_Task directions:_
Set down the listing below verbatim, but only from its first line through the line containing "return 1024+F*P[..., 0]/f, 768-F*b, f".
** BEGIN Data lines **
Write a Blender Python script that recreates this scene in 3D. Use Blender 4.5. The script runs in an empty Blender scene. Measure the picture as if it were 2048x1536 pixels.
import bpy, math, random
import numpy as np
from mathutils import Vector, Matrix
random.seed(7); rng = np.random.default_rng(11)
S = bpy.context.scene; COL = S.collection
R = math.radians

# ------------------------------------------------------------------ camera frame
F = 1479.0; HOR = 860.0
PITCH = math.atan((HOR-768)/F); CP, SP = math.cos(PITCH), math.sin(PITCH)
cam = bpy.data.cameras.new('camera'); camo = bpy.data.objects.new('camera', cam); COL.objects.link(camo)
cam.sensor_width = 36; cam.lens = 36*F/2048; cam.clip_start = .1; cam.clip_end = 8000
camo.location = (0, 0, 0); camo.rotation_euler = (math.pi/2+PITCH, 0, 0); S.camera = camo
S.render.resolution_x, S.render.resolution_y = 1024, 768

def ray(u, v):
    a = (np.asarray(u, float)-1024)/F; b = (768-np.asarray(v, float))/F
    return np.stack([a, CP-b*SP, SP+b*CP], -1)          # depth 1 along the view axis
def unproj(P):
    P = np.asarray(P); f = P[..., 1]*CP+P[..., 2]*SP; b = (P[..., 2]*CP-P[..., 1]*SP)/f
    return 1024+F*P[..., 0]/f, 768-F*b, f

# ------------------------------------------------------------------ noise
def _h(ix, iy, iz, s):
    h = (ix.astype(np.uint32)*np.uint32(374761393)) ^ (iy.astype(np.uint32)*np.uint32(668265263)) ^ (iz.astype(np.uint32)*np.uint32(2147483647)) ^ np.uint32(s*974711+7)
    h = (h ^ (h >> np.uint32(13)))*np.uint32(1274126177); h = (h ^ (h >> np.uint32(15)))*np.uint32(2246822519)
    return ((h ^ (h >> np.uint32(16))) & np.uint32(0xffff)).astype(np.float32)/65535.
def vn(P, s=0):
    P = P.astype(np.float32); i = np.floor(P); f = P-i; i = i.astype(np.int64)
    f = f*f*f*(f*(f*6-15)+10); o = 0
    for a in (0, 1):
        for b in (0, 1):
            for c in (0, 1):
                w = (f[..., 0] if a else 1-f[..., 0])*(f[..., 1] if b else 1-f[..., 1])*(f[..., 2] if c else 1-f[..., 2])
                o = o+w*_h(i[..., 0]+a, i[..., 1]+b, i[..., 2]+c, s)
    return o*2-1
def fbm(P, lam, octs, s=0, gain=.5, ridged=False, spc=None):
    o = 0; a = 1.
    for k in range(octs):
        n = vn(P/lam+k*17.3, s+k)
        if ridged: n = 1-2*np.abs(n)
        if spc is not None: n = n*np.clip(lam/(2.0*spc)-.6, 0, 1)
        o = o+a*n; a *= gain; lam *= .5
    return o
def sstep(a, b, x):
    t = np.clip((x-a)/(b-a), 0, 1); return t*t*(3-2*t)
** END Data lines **
_Solution to this problem:_
Write a Blender Python script that recreates this scene in 3D. Use Blender 4.5. The script runs in an empty Blender scene. Measure the picture as if it were 2048x1536 pixels.
import bpy, math, random
import numpy as np
from mathutils import Vector, Matrix
random.seed(7); rng = np.random.default_rng(11)
S = bpy.context.scene; COL = S.collection
R = math.radians

# ------------------------------------------------------------------ camera frame
F = 1479.0; HOR = 860.0
PITCH = math.atan((HOR-768)/F); CP, SP = math.cos(PITCH), math.sin(PITCH)
cam = bpy.data.cameras.new('camera'); camo = bpy.data.objects.new('camera', cam); COL.objects.link(camo)
cam.sensor_width = 36; cam.lens = 36*F/2048; cam.clip_start = .1; cam.clip_end = 8000
camo.location = (0, 0, 0); camo.rotation_euler = (math.pi/2+PITCH, 0, 0); S.camera = camo
S.render.resolution_x, S.render.resolution_y = 1024, 768

def ray(u, v):
    a = (np.asarray(u, float)-1024)/F; b = (768-np.asarray(v, float))/F
    return np.stack([a, CP-b*SP, SP+b*CP], -1)          # depth 1 along the view axis
def unproj(P):
    P = np.asarray(P); f = P[..., 1]*CP+P[..., 2]*SP; b = (P[..., 2]*CP-P[..., 1]*SP)/f
    return 1024+F*P[..., 0]/f, 768-F*b, f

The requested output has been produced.